ViSA: A neurodynamic model for visuo-spatial working memory, attentional blink, and conscious access.

Abstract

Two separate lines of study have clarified the role of selectivity in conscious access to visual information. Both involve presenting multiple targets and distracters: one simultaneously in a spatially distributed fashion, the other sequentially at a single location. To understand their findings in a unified framework, we propose a neurodynamic model for Visual Selection and Awareness (ViSA). ViSA supports the view that neural representations for conscious access and visuo-spatial working memory are globally distributed and are based on recurrent interactions between perceptual and access control processors. Its flexible global workspace mechanisms enable a unitary account of a broad range of effects: It accounts for the limited storage capacity of visuo-spatial working memory, attentional cueing, and efficient selection with multi-object displays, as well as for the attentional blink and associated sparing and masking effects.
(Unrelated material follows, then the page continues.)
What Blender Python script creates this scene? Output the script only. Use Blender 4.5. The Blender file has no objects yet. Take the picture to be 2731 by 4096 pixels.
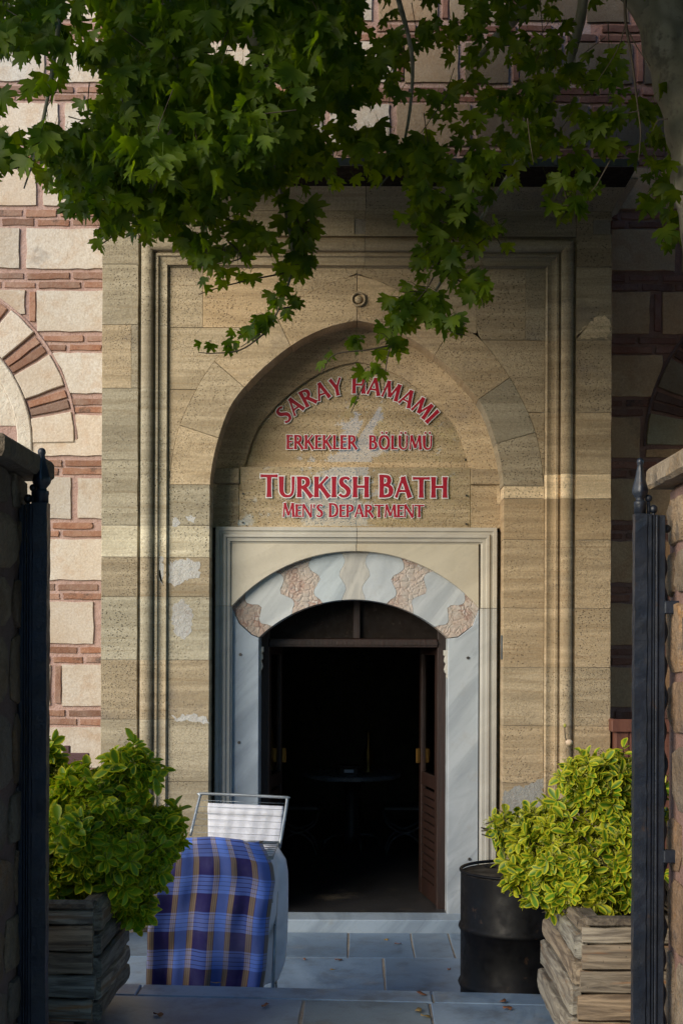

In particular, the speed of consolidation for storage in visuo-spatial working memory in ViSA is not fixed but depends adaptively on the input and recurrent signaling. Slowing down of consolidation due to weak bottom-up and recurrent input as a result of brief presentation and masking leads to the attentional blink. Thus, ViSA goes beyond earlier 2-stage and neuronal global workspace accounts of conscious processing limitations.